▼

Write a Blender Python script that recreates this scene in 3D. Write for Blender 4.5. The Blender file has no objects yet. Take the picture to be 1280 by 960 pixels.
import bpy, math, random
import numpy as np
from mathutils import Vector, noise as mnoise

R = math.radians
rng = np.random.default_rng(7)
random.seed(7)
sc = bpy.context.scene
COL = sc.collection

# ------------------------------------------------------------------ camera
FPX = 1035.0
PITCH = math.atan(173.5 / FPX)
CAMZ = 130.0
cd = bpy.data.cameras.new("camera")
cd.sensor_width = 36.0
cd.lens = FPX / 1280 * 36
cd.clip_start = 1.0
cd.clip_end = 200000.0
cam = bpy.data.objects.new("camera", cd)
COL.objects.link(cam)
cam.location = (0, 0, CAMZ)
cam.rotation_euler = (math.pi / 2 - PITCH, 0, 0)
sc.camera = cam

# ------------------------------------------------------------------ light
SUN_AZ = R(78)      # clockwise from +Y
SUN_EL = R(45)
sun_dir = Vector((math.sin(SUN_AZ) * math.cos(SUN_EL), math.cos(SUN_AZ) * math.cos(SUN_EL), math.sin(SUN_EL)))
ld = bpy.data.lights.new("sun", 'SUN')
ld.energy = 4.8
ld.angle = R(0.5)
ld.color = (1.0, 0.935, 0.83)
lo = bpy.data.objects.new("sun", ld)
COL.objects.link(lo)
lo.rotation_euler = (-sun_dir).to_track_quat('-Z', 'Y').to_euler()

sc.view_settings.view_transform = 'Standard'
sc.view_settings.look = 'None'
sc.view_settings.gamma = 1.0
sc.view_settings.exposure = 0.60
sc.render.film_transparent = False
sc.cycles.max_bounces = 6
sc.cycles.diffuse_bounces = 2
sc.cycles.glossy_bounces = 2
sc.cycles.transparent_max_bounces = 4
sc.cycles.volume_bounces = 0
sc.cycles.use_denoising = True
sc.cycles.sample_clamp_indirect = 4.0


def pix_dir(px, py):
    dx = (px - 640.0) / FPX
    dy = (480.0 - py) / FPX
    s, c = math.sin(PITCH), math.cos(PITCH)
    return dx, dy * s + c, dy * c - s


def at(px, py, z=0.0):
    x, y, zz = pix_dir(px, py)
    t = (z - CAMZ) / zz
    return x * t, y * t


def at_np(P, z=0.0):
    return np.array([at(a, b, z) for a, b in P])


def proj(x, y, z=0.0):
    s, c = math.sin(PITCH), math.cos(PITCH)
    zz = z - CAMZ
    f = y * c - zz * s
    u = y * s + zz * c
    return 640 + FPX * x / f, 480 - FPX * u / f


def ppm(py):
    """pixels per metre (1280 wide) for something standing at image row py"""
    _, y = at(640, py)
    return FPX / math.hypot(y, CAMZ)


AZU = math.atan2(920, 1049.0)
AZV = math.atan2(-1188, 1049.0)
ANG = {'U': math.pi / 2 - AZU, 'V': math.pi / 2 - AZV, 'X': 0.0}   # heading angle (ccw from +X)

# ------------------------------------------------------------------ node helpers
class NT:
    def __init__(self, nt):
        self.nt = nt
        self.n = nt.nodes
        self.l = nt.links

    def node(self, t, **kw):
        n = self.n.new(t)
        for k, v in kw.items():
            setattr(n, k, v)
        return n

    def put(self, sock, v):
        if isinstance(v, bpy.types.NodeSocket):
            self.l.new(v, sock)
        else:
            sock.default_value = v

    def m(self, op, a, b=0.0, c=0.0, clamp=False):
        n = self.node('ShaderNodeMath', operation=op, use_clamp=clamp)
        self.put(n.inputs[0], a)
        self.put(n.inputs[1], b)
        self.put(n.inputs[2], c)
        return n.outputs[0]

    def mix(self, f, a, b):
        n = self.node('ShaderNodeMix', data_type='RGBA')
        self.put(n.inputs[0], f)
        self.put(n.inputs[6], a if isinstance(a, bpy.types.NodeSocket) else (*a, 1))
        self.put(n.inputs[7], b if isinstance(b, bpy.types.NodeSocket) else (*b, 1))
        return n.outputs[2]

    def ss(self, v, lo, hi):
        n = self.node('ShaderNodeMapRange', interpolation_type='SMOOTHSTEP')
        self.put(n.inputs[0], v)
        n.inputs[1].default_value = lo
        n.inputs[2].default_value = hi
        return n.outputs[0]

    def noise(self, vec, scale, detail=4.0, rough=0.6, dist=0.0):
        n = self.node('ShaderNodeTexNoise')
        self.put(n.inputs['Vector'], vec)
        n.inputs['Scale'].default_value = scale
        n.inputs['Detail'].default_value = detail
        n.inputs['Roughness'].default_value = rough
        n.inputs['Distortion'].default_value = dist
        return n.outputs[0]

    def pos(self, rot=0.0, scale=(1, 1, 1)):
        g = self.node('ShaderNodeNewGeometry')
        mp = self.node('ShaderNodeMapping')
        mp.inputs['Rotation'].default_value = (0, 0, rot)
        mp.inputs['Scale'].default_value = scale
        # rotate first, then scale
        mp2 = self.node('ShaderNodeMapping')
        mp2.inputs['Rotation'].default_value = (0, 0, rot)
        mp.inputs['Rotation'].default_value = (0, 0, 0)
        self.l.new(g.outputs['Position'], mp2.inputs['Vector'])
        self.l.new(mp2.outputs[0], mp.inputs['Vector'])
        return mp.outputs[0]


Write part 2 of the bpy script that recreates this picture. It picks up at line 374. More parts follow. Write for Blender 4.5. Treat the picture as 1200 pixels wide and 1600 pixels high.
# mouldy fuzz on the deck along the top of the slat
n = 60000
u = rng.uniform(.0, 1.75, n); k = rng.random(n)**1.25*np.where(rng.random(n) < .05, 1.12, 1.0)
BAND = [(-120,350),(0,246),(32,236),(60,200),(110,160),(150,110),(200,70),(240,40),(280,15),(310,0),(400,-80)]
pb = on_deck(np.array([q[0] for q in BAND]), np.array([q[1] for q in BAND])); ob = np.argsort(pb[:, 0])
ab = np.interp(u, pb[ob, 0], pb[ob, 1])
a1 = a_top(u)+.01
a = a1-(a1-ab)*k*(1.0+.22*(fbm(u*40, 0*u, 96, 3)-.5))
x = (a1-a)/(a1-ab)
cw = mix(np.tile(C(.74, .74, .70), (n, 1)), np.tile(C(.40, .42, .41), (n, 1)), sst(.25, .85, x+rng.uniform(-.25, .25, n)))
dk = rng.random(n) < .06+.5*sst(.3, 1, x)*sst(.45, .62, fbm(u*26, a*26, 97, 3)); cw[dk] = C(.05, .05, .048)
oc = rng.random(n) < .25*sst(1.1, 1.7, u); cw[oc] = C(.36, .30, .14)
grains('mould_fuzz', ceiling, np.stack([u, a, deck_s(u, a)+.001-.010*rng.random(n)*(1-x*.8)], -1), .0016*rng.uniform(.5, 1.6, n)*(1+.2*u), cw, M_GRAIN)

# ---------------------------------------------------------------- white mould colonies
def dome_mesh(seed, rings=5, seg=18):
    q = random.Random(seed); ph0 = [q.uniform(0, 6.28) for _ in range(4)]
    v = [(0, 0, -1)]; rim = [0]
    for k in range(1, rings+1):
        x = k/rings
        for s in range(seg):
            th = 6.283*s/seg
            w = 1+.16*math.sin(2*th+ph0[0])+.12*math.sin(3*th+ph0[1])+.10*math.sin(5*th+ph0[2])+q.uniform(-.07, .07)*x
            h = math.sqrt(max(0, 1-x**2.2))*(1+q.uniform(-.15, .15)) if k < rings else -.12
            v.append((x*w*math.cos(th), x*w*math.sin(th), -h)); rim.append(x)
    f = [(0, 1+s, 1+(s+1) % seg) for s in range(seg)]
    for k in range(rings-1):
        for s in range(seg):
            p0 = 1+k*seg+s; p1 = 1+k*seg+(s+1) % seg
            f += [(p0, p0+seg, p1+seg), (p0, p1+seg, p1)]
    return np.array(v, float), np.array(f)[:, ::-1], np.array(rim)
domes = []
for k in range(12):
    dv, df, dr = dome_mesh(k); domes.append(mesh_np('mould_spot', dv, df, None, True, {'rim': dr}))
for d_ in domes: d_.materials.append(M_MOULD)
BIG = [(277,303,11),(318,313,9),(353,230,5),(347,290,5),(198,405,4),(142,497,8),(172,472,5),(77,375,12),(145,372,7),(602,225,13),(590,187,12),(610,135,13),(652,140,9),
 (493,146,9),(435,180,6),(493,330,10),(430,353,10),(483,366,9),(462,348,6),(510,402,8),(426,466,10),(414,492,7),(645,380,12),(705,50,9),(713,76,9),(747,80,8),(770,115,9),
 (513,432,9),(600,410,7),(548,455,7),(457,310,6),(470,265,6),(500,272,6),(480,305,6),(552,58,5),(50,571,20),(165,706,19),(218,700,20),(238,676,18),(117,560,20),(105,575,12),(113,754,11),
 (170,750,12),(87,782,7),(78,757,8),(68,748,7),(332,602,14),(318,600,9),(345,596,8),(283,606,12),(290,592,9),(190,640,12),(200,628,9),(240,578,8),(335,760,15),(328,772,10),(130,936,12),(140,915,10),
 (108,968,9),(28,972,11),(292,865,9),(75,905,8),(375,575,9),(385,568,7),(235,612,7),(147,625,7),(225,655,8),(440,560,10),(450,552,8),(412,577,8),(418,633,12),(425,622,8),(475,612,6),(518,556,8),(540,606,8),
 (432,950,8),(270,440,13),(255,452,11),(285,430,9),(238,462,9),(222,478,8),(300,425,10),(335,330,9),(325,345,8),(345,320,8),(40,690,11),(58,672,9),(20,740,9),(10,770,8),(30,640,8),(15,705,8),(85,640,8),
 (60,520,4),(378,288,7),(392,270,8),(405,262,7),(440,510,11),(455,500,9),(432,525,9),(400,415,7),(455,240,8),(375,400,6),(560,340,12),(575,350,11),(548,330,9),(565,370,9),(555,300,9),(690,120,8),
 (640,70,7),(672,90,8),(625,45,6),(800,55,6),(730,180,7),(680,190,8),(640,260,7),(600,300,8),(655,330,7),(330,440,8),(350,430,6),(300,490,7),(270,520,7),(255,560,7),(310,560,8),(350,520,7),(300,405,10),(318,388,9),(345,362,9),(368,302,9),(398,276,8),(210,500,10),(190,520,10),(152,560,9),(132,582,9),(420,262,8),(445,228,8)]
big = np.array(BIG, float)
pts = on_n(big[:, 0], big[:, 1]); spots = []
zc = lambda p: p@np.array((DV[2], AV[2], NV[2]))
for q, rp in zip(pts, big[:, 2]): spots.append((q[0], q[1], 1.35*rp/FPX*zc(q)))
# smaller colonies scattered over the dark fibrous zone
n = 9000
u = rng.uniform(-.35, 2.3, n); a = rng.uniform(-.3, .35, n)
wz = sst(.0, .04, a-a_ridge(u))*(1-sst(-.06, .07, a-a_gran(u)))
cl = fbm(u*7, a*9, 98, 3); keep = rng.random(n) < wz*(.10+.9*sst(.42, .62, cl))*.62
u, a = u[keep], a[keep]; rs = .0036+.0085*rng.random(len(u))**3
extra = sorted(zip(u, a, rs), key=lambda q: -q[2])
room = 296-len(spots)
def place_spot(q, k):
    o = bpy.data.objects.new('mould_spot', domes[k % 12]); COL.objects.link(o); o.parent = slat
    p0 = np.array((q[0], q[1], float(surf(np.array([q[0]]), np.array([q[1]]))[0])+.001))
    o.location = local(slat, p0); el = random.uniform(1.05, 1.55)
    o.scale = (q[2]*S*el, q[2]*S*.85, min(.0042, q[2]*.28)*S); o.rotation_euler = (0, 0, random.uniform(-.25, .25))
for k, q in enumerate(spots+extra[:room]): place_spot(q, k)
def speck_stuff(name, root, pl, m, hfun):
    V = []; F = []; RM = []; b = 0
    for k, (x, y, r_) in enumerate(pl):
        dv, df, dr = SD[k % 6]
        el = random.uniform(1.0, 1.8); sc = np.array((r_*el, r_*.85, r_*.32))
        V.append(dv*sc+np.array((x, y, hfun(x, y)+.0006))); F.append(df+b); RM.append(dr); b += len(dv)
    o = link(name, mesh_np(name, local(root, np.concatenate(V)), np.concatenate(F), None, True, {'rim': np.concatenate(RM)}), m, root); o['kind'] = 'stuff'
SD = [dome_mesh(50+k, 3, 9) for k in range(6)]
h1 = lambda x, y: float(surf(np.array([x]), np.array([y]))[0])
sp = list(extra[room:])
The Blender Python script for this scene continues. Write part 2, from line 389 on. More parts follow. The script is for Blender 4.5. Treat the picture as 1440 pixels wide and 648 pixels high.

▲

Problem description
Copy every line that includes the string "follow" from the material above.

Solution to the exercise
Write part 2 of the bpy script that recreates this picture. It picks up at line 374. More parts follow. Write for Blender 4.5. Treat the picture as 1200 pixels wide and 1600 pixels high.
The Blender Python script for this scene continues. Write part 2, from line 389 on. More parts follow. The script is for Blender 4.5. Treat the picture as 1440 pixels wide and 648 pixels high.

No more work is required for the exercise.